Apple's next goal: an unbreakable iPhone

Breaking down Apple's fight with the FBI

Now that the FBI has discovered Apple can actually hack into its own iPhones, Apple engineers see their next goal as making a version of the device that even Apple can't break into.

Apple engineers are now in a race against time to see if they can design an unbreakable iPhone in the next few months. They hope the added security can appear in the next iteration of Apple's operating system and its next iPhone model, according to several security researchers in direct contact with Apple employees.

The FBI, investigating the San Bernardino shooting that killed 14 people, is demanding that the company create a weaker version of its software -- an unprecedented step that Apple says could have far-reaching implications. The FBI then wants Apple to inject that new code into the iPhone 5C of the dead shooter, making it hackable.

In essence, the FBI revealed a vulnerability in the iPhone, showing that it was open to attack -- from its maker.
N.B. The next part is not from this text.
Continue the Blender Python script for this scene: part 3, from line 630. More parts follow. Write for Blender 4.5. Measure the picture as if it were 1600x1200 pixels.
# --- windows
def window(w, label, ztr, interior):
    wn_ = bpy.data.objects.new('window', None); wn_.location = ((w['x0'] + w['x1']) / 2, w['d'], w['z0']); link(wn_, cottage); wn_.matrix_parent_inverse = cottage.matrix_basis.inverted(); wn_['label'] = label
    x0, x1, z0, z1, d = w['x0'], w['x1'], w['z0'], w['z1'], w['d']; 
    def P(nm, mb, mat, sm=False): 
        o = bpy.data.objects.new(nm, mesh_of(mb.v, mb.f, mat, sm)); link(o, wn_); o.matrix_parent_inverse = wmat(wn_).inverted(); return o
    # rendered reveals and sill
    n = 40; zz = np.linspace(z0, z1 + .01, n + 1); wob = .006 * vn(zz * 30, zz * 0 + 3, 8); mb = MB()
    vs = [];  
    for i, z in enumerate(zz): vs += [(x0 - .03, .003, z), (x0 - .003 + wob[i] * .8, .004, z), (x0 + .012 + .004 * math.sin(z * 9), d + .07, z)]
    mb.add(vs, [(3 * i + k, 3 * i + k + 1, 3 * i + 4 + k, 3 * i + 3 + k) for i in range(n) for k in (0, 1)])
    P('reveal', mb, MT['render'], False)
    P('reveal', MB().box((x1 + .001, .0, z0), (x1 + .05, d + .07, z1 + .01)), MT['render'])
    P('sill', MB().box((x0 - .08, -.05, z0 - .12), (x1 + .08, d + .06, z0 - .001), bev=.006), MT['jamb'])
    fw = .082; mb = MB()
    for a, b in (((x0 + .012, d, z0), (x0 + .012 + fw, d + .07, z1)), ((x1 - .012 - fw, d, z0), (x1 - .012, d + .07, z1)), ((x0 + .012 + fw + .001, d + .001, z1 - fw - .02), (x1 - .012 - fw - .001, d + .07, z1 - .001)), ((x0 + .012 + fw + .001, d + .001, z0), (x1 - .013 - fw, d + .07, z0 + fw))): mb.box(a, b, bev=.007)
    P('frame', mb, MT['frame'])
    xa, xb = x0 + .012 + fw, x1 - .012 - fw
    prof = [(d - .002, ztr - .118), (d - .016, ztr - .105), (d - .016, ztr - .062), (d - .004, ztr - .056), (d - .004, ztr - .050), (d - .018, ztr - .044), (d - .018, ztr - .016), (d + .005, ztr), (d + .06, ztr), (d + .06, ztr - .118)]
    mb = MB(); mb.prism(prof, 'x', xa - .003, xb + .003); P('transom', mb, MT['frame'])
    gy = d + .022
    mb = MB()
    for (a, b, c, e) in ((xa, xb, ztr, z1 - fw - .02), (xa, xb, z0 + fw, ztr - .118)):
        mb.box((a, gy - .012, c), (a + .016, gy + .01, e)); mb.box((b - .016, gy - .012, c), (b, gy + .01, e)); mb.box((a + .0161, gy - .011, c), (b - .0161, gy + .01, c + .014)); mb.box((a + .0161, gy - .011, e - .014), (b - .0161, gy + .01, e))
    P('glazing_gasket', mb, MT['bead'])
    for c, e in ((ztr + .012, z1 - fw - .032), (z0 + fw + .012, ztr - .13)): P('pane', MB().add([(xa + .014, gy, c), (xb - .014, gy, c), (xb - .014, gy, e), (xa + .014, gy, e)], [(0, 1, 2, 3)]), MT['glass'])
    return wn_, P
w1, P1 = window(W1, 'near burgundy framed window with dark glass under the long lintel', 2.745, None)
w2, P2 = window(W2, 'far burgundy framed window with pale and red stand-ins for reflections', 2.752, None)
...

That's why engineers are now seeking to increase the security of Apple's flagship product. As it currently stands, Apple can't abide by its previous promise to customers: that its devices are impenetrable for the sake of security and privacy.

In real terms, Apple would likely need to update its hardware and software. A separate chip on the iPhone, known as the "Secure Enclave," is what guards the phone's unlocking process. The FBI discovered that Apple could make that chip dumb by updating its firmware.

Put it this way: The iPhone's extra security chip is a big, musclebound guard standing in front of a castle. But its only weakness is that it listens to its creator -- and follows its every command. Apple's logical next step is to make that guard stop listening to anyone -- and always block intruders.

Three independent computer researchers with expertise in Apple products and encryption said they've heard Apple is heading in this direction. However, none of them were willing to be quoted on this matter, fearing that Apple engineers could face retribution by the company or be forced to testify in Apple's current court fight with the U.S. Department of Justice.

Apple (AAPL, Tech30) will not confirm that it's working on this. The company's stated policy is to not discuss future products. However, a company spokesman has made clear that Apple routinely improves the security of its devices and services.

Making customer data unreachable would fit with Apple's track record, the company representative said.